"Quando viu seu pai ser preso, Inna (nome fictício) imaginou que conseguiria superar o trauma de ter sido submetida a estupros contínuos desde a infância na casa da família em Moldávia, ex-república soviética localizada próxima à Ucrânia. Mas ela estava enganada.
Grávida de seu algoz, a jovem não viu outra escolha a não ser aceitar a ajuda da madrinha e seguir rumo a Turquia com a promessa de que faria um aborto. Já no aeroporto de Istambul, Inna percebeu que havia algo errado.
Acompanhada de dois homens, a jovem foi levada a uma casa onde havia outras três garotas, moldavas e ucranianas. Não demorou muito para ela descobrir que havia se tornado escrava sexual.
Nos primeiros encontros, ela tentava evitar as investidas, explicando que esperava um bebê. Em vão: os clientes a violentavam segurando-a pela barriga já aparente."
O relato poderia compor uma obra de ficção, mas faz parte da série de casos reais abordados pela moldava Stela Brinzeanu no livro Bessarabian Nights, que aborda o problema do tráfico humano no país.
"Ouvi várias histórias de garotas que foram enganadas e traficadas para a indústria do sexo. Cada história é trágica, mas essa me chocou de uma maneira muito profunda", afirma ela em conversa com o iG.
De acordo com o segundo índice mundial sobre tráfico humano divulgado em novembro de 2014 pela Fundação Free Walk, um grupo de direitos humanos com sede na Austrália, há cerca de 36 milhões de pessoas em situação análoga à escravidão em bordéis, trabalhos manuais, servidão por dívida ou nascidas em regime de servidão.
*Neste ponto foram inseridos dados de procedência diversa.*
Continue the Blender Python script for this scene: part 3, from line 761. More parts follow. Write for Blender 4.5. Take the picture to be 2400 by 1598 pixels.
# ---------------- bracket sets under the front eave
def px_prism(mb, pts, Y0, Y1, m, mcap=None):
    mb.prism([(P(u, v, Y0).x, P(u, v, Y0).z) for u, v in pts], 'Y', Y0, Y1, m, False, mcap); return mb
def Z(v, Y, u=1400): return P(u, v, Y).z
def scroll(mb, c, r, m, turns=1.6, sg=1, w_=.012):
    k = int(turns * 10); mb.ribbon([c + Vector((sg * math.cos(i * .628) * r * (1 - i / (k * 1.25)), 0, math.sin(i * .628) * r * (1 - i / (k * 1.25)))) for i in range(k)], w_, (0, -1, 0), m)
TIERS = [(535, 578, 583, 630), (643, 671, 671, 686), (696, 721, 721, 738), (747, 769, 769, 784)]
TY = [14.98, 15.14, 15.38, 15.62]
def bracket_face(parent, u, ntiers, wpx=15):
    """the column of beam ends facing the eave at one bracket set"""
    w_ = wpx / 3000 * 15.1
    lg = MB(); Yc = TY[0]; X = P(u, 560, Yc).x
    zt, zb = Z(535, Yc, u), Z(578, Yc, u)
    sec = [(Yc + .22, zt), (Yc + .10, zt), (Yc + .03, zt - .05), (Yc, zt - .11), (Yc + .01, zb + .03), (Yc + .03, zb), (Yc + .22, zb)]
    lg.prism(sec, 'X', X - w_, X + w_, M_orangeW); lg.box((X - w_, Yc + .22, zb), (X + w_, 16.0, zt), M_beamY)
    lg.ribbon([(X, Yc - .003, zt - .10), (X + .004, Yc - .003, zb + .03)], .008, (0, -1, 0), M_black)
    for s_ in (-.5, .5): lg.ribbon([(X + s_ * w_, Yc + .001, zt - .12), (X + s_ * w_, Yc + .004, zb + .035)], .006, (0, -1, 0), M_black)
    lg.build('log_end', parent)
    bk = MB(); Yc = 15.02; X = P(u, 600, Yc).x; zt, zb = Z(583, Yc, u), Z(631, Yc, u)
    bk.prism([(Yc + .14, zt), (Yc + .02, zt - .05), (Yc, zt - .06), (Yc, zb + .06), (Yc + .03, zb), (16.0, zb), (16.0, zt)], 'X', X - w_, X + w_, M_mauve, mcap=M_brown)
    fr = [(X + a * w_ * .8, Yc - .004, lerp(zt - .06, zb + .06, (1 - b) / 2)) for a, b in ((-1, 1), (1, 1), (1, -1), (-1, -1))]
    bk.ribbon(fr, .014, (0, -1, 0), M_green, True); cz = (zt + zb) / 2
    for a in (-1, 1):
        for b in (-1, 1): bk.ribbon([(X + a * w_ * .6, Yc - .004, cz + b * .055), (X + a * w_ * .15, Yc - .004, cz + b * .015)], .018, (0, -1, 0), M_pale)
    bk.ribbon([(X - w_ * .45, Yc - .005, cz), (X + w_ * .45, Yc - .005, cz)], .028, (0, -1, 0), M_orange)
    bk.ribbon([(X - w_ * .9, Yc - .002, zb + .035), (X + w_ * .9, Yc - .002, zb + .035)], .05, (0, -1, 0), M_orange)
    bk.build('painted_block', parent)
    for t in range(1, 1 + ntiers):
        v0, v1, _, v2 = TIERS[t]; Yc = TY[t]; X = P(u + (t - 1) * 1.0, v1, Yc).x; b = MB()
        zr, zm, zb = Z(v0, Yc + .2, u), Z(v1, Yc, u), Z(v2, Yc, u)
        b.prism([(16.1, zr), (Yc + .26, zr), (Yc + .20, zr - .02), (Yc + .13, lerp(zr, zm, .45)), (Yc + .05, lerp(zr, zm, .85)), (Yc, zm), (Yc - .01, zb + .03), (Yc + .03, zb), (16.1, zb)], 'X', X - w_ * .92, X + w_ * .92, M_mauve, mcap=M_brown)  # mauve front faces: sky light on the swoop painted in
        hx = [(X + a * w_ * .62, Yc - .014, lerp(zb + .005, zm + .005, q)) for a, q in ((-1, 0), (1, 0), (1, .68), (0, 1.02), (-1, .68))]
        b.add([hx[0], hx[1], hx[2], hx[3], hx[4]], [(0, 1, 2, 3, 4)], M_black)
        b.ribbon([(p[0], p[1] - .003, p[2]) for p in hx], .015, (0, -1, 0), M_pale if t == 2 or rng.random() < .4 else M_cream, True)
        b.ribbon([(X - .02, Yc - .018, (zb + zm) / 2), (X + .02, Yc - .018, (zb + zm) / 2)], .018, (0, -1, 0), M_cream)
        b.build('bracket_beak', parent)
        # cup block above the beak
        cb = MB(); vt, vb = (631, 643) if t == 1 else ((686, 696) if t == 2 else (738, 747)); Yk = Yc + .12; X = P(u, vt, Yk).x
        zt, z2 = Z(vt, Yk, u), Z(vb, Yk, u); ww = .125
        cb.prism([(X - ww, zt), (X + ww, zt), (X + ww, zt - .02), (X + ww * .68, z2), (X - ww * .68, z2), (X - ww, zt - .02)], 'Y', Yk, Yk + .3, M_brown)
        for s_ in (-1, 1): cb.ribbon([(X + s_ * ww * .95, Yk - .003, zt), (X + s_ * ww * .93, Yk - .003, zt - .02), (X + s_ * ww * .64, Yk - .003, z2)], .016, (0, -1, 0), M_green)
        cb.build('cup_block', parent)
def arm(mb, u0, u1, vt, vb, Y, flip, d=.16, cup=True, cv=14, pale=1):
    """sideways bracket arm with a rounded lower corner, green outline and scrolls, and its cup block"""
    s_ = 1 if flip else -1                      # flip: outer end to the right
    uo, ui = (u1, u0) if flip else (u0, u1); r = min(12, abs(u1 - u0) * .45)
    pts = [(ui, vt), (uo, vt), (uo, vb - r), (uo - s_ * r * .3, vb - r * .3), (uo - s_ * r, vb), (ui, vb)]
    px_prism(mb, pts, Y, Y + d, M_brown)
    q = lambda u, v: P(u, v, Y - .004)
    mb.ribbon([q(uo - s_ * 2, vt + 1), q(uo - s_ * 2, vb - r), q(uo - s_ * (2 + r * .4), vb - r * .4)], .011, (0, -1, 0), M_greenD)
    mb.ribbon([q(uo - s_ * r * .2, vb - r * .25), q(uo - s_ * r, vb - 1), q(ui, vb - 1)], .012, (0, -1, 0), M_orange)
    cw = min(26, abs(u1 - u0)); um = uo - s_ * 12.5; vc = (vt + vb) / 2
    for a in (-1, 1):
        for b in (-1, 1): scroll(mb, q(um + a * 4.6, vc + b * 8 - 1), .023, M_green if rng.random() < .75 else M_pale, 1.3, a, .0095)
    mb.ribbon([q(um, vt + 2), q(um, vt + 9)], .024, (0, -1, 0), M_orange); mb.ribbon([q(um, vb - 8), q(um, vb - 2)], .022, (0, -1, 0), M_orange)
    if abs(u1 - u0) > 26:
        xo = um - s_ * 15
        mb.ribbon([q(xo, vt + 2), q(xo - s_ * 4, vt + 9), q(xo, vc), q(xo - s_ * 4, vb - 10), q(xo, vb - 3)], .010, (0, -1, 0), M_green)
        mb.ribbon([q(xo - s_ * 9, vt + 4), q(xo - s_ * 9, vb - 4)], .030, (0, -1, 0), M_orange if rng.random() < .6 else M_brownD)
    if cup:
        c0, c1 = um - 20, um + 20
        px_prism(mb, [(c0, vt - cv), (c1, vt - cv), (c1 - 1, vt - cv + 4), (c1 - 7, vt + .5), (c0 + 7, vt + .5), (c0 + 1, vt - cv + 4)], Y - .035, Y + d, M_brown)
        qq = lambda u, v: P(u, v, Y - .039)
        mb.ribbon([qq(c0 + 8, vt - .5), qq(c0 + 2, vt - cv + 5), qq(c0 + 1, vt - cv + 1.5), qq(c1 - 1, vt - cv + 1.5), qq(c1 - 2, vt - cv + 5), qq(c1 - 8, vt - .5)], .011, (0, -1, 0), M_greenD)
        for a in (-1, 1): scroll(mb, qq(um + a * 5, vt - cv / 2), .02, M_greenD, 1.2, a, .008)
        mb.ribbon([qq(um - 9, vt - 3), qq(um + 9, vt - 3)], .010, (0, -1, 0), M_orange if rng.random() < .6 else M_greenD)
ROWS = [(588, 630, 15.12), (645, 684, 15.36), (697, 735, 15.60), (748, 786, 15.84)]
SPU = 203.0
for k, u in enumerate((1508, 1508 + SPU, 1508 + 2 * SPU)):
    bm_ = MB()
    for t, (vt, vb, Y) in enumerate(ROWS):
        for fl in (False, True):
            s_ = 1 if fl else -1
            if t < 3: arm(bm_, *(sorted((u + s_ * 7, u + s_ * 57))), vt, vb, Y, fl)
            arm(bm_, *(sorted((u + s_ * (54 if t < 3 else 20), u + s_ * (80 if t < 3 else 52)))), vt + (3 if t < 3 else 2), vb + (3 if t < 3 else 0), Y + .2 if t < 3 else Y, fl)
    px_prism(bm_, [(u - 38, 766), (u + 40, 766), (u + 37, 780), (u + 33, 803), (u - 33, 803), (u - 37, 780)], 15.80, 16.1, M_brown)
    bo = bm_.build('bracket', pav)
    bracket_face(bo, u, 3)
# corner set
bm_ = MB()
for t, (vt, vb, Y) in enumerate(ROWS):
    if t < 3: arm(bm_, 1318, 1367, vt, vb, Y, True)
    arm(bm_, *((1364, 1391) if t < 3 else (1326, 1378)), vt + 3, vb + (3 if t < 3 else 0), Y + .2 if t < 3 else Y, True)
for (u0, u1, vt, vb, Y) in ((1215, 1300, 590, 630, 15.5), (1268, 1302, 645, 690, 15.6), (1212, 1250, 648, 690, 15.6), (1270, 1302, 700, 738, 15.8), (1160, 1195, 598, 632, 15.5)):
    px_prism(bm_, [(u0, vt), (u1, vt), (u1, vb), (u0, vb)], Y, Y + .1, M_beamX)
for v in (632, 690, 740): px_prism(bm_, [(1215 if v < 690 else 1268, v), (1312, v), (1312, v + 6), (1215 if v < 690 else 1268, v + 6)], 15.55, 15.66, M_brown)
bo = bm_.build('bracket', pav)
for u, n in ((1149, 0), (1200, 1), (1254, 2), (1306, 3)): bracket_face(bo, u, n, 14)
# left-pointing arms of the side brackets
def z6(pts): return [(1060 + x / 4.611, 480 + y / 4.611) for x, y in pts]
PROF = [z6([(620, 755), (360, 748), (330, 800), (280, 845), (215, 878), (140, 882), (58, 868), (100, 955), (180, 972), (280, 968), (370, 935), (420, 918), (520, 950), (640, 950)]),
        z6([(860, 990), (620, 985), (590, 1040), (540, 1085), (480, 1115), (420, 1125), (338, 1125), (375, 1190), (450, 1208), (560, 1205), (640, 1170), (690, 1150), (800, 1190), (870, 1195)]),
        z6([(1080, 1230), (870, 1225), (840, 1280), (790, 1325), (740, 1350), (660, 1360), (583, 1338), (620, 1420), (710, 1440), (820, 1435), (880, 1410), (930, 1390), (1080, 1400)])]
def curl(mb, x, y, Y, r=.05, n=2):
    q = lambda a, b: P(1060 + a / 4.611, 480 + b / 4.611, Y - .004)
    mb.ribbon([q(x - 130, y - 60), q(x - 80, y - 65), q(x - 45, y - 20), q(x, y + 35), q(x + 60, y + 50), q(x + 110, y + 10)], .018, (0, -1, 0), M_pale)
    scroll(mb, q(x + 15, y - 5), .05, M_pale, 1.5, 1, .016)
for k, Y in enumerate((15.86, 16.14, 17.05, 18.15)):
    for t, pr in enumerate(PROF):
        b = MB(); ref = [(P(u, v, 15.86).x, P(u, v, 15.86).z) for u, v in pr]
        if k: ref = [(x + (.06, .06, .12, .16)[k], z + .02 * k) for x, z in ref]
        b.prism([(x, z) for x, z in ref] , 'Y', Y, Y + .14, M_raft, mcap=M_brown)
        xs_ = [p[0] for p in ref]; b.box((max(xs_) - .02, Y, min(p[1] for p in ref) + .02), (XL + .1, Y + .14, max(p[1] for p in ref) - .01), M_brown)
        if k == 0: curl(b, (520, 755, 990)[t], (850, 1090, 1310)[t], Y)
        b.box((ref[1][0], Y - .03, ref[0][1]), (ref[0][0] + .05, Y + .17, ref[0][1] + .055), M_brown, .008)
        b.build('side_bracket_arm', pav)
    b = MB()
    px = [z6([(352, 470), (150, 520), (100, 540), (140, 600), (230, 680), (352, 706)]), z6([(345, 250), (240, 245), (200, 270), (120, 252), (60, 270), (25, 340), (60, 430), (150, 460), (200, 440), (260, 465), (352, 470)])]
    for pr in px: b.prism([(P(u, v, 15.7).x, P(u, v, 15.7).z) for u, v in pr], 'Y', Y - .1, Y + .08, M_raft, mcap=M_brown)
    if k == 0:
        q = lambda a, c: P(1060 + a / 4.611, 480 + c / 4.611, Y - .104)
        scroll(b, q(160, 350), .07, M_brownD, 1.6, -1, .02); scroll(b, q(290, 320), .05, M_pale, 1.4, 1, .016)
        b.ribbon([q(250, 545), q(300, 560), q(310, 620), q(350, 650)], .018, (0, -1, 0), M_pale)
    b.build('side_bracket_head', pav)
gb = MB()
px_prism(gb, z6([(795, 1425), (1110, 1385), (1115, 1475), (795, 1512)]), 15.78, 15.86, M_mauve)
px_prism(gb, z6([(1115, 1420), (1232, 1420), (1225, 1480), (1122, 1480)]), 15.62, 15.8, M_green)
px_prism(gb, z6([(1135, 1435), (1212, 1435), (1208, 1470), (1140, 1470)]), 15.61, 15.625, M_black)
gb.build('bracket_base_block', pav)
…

Na Moldávia, pelo menos 25 mil pessoas são vendidas para o exterior anualmente, divulgou o Instituto Nacional de Estatística no ano passado. O documento aponta que homens são comercializados principalmente para trabalhos em fazendas e mulheres, enviadas a prostituição em países como a Turquia e Emirados Árabes – 10% delas têm menos de 12 anos.
Questionada sobre porque escolheu esse tema para a estréia na literatura, Stela afirmou que as constantes denúncias sobre moldavos encontrados em regime de escravidão sexual pela Europa a incomodaram tanto que ela decidiu ajudar como podia. Os números são tão altos que o país é conhecido como um "ponto quente" para a venda de pessoas.
"Como em qualquer romance de estreia, o autor tende a gravitar em torno de questões dolorosas. Essa é a minha", pondera.
Formada em mídia e produção de TV na University of Westminster, em Londres, Stela decidiu se mudar de vez para o Reino Unido em 2000, onde vive desde então. Segundo ela, a distância de suas origens foi boa para "evidenciar os problemas sociais que eu não conseguia ver quando morava na Moldávia".
Com a publicação do livro, Stela espera ajudar a combater as principais causas do problema, como pobreza, drogas e tradições religiosas que sustentam as discriminações contra as mulheres.
"Recebi auxílio da Organização Internacional de Migração, que ergueu um centro de acolhimento às vítimas em Chisinau (capital da Moldávia) e de outros jornalistas do meu país para conseguir contar essas histórias. Viajava para a Moldávia duas vezes por mês para falar com as vítimas e permanecia no país por duas semanas", detalha.
O livro pode ser encontrado em inglês nos sites Amazon, Ibooks, Kobo e Nook. Ainda não há previsão sobre quando e se deve ser vendido no Brasil.